Who is Ben Bernanke?

Although Bernanke had not shown much do distance himself from the Bushies policy-wise. Before he got involved with Bush, I would never have guessed that he was anything but a middle of the roader. Anyway, in terms of economic analysis, he seems to be laying the groundwork for an interesting rethinking of the economy. The following two Wall Street Journal articles offer two examples:

Ip, Greg. 2007. “Policy Makers at Fed Rethink Inflation’s Roots: Low Unemployment Now Is Believed to Play a Less Important Role.” Wall Street Journal (26 February): p. A 1.

“For decades, a simple rule has governed how the Federal Reserve views the nation’s economy: When unemployment falls too low, inflation goes up, and vice versa. But Fed officials have rethought that notion. They believe it takes a far bigger change in unemployment to affect inflation today than it did 25 years ago. Now, when inflation fluctuates, they are far more likely to blame temporary factors, such as changes in oil prices or rents, than a change in the jobless rate.”

“The new view “has profound implications,” says former Fed economist Brian Sack, now at Macroeconomic Advisers, a St. Louis-based forecasting firm. That doesn’t mean unemployment can be ignored. But it does mean that in the short run, a period of high or low joblessness would be less likely to alter the Fed’s view of inflation and trigger an immediate change in interest rates. A shift in public expectations of inflation, however, would carry more weight in the Fed’s calculations.”

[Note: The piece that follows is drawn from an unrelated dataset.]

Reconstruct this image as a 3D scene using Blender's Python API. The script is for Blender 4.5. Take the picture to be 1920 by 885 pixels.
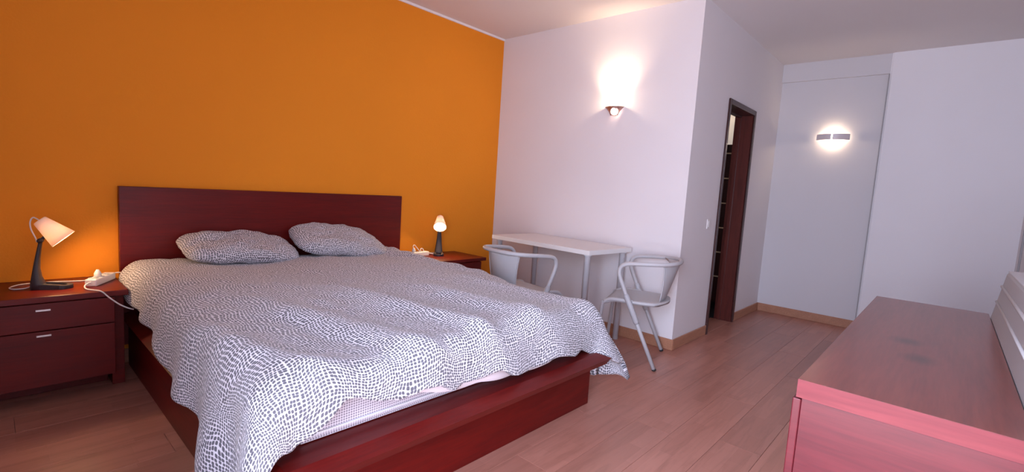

“”Among the feet-on-the-ground Fed inflation forecasters, who do this for a living, there’s been a lot of concern for the last 10 years about whether there’s … less of a relationship between output and future inflation,” says Harvard University economist James Stock. “The accumulation of evidence occurs at a snail’s pace. The evidence now is a lot stronger.” Mr. Stock and fellow economist Mark Watson at Princeton University presented evidence to a Fed conference in late 2005 that inflation’s long-term trend has varied little since 1984, and that most fluctuations were the result of temporary disturbances, such as a change in energy prices.”


Ip, Greg. 2007. “Bernanke Talks on Inflation, Globalization.” Wall Street Journal (3 March): p. A 4.

“Globalization hasn’t had a significant impact on reducing inflation in the U.S. and may have raised it, Federal Reserve Chairman Ben Bernanke said. Nor has globalization weakened the Fed’s control over interest rates, Mr. Bernanke said in remarks prepared for delivery Friday night to the Stanford Institute for Economic Policy Research in California.”

“Former Fed Chairman Alan Greenspan Monday said the integration of many countries since the fall of the Soviet Union into the world economy has “brought world unit labor costs down, brought inflation down and interest rates down.” But he also said that as that impact fades, long-term rates could rise by one to two percentage points world-wide in the next three to five years. Mr. Bernanke, however, said increased trade with China has reduced U.S. inflation, now running at about 2%, by only about 0.1 percentage point. And he noted that while these emerging economies have added to the global supply of manufactured goods, they are also adding to the demand for oil and other commodities.”


1 comment so far

  1. Eileen on

    Hi, My name is Eileen Kho. I am very interested in this topic. I have some doubt

    1) What causes inflation in the short run?
    2) What causes inflation in the long run?
    3) How might increased globalization contribute to domestic inflation?
    4) What is Bernanke’s argument for why globalization has not contributed significantly to reducing U.S. inflation?
    5) How might increased globalization affect the way the Fed conducts monetary policy?